Boris McCutcheon Plays Homecoming Show in Woods Hole
By: Elise Hugus, August 2, 2012

PHOTO COURTESY RENATE BEENSE - Naushon Island native and current New Mexico resident Boris McCutcheon returns to play a hometown show at the Woods Hole Community Hall on Sunday, August 5.
New Mexico singer-songwriter Boris McCutcheon returns to his hometown turf on Sunday for an all-ages show at the Woods Hole Community Hall.
The former Woods Hole resident may be familiar to those who frequented the open mic series at the Captain Kidd or Pie in the Sky in the early 2000s. His Americana twang will also ring a bell for those who attended a concert at the Fishmonger or picked up one of his six studio albums at a local coffee shop.
If you go...
Boris McCutcheon with Steve Mayone & John Sands
Sunday, August 5, from 6:30 to 9:30 PMWoods Hole Community Hall
68 Water Street, Woods Hole
No charge for street parking after 6 PM
Tickets are $15 and are available at the door after 6 PM
Winner of the 2004 Boston Music Award for best male vocalist, McCutcheon is featured in a chapter of music critic Steve Almond’s 2010 Random House book, Rock and Roll Will Save Your Life.
Having moved to a remote region of New Mexico in 2002 with his wife, Laura, McCutcheon returns to New England for a tour that includes time with his family on Naushon Island, a gig at the Tweed River Music Festival in Vermont and a private show in Plymouth.
In October, he'll head out on a tour of the Netherlands with his band, The Salt Licks, where they have gained a loyal following among Dutch rock-country fans.

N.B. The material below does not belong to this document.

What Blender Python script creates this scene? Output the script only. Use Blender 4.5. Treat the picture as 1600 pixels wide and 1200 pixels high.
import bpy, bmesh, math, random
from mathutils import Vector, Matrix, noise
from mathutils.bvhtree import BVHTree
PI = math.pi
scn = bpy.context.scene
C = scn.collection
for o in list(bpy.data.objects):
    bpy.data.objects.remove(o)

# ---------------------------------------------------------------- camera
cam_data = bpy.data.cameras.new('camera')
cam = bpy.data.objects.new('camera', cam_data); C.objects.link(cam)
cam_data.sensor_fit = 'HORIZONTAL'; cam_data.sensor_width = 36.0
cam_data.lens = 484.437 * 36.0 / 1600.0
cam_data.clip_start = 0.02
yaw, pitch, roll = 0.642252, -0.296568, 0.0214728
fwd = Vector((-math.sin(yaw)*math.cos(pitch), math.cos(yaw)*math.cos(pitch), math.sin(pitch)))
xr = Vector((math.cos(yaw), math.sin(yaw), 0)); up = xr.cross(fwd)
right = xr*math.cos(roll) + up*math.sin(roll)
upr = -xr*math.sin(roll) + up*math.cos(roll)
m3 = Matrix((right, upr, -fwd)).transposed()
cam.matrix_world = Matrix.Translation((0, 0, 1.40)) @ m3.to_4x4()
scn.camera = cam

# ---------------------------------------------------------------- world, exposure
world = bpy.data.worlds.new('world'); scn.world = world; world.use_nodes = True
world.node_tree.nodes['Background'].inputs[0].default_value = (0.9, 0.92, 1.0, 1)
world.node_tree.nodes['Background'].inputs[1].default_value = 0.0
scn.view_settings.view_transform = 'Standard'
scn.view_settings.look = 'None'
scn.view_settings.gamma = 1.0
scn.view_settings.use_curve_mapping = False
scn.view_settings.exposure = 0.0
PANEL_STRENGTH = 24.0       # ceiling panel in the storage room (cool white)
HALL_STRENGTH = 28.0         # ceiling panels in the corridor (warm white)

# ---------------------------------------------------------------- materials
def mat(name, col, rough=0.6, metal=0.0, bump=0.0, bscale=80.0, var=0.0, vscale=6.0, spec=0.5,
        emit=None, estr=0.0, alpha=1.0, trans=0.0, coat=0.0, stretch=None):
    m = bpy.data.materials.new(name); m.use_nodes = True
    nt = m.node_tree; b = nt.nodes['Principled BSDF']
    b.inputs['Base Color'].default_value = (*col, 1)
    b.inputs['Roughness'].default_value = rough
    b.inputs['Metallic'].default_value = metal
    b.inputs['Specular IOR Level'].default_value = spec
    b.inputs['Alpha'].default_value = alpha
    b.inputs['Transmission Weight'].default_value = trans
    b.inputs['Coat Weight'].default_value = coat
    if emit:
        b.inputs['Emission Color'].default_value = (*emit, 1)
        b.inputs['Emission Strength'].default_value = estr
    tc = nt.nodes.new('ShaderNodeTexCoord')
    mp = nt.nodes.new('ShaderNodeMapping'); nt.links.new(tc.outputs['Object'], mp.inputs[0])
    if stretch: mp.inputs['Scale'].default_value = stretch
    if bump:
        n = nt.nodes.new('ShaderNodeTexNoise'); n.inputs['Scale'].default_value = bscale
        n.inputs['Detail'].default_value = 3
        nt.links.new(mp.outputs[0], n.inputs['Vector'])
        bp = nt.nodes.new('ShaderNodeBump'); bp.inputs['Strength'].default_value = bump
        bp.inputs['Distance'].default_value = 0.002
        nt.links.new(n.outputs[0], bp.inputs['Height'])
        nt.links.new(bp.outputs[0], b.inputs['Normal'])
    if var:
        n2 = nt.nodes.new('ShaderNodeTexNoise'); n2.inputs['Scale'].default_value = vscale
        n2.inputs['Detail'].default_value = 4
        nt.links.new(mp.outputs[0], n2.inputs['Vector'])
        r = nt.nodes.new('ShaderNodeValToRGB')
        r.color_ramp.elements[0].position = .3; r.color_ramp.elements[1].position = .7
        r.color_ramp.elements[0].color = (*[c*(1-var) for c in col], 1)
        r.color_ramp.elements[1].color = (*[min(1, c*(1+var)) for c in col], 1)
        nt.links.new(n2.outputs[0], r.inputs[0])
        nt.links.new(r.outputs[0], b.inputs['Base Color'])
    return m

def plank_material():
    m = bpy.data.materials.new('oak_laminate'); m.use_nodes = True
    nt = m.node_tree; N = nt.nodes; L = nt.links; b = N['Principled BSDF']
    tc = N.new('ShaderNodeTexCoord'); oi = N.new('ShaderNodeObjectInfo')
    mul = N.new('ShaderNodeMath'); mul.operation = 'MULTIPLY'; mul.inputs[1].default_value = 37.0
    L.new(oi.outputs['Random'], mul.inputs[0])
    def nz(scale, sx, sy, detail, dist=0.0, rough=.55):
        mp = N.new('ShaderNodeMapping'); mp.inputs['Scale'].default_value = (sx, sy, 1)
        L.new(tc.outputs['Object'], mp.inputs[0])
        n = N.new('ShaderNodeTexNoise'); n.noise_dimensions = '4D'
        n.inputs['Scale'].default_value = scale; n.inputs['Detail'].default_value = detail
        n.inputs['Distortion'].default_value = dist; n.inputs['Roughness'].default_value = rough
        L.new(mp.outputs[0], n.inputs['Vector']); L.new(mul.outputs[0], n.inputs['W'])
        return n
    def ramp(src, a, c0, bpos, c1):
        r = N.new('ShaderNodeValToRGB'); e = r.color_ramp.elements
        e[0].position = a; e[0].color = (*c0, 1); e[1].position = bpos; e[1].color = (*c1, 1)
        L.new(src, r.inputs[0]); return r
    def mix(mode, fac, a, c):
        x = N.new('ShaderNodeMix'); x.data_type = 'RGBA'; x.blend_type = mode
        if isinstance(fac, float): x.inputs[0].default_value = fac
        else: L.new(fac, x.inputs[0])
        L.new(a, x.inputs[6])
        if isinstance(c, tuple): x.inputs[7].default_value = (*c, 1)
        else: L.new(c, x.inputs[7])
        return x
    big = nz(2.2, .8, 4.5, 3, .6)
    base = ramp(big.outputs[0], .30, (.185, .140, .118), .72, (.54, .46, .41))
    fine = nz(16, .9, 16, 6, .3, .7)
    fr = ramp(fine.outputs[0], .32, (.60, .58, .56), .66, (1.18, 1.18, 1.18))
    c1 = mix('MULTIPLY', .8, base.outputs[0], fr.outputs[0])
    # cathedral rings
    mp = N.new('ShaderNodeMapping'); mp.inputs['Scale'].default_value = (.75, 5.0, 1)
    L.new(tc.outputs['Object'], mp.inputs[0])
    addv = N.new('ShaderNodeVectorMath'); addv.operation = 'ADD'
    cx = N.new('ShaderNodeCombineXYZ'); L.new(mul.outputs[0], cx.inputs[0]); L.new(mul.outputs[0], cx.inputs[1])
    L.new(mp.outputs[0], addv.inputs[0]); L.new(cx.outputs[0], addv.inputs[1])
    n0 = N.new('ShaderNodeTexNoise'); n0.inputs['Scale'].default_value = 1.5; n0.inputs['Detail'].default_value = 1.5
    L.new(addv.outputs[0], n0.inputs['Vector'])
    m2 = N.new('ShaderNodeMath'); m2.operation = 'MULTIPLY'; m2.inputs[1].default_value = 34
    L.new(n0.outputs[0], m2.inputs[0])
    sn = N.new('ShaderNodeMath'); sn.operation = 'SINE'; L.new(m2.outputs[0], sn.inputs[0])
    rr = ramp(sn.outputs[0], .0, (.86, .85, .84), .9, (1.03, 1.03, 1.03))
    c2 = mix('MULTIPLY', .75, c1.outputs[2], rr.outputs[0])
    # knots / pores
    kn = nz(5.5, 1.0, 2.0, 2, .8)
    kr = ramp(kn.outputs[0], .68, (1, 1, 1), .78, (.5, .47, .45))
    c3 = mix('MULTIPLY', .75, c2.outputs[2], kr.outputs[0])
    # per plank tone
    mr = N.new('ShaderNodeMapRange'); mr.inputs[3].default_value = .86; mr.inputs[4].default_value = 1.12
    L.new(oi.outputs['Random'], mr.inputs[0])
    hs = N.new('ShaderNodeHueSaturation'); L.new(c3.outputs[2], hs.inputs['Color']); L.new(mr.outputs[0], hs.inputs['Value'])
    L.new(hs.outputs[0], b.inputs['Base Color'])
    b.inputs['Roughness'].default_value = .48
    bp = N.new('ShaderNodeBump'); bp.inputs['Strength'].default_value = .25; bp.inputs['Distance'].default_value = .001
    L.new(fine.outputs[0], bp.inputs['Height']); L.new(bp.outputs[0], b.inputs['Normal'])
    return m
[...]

But McCutcheon says he anticipates a warm reunion at his homecoming show, the first in two years.
“I just hope people didn’t forget me,” he said in an interview from Naushon Island earlier this week. “If you let more than a year go by, you start to fade.”
New England roots, Western twang
Whether you’re a die-hard fan or are hearing him perform for the first time, McCutcheon’s sound is a little more country than it was on Mother Ditch, his 2001 album recorded with a band of Cape Cod and Boston musicians.
“I’m definitely a little more country every year, less of a Yankee every year,” McCutcheon admits. “But I’m definitely a New Englander at my core—and a Westerner and a Southerner. It’s always been kind of a problem for my music taking off here: it always goes in different directions.”
That genre-defying sound has made it difficult for McCutcheon to market himself, but also attracts fans who appreciate his stubborn quest to make truly independent roots-rock music.
McCutcheon will be joined on the Community Hall stage by what he calls his “New England band,” featuring bassist Steve Mayone and John Sands, who is the drummer for Aimee Mann.
Holding out
With themes that range from the wonder of the natural world to love and commitment, McCutcheon’s songwriting earned him regional awards from the Mountain Stage NewSong contest in 2008 and 2011.
“I like to play a good mix of upbeat, weird, psychedelic, surreal and romantic stuff. It runs the whole gamut of experiences,” he said.
But lately, he says, he incorporates role-play into his lyrics, suspending his vision of himself to step into another point of view.
Those roles include a bitter singer-songwriter complaining about the music industry in “This Town is Dead” or a father wondering about his social status while gazing out at his littered yard in “White Trash.”
Despite what McCutcheon says, the songs reflect at least a slice of his new reality, living in an off-the-grid house on what is known as the High Road to Taos, a scenic mountain pass between Santa Fe and Taos.
“My life is definitely not typical. I have a funky little place on a funky dirt road I complain about in my songs. I’ve been putting my roots down, getting involved in the community,” he said.
While “Acequia,” one of his classic songs on Mother Ditch, was an anthem for the ancient community-run water irrigation systems of the Southwest, McCutcheon now calls it “a song of innocence and ignorance.”
Life in New Mexico is based on a delicate balance of water rights, which McCutcheon addresses in a new song, “Holding Out.”
“It’s a slow, sad waltz about [people] leaving the valley because they don’t have water,” he said. “Water rights mean power to some people. If you don’t have water in the boonies, you have nothing. You don’t have the means to be self-sufficient.”
In addition to organizing the community for water rights, dabbling in filmmaking and planning tours of the Southwest and Northern Europe, McCutcheon is working on a seventh studio album he hopes will finally attract attention in the United States.
He has postponed the original release date in the hopes of getting Lucinda Williams or Gillian Welch to produce the last four songs.
“I’m running out of time,” McCutcheon said. “I feel like if I need something, I need to just ask.”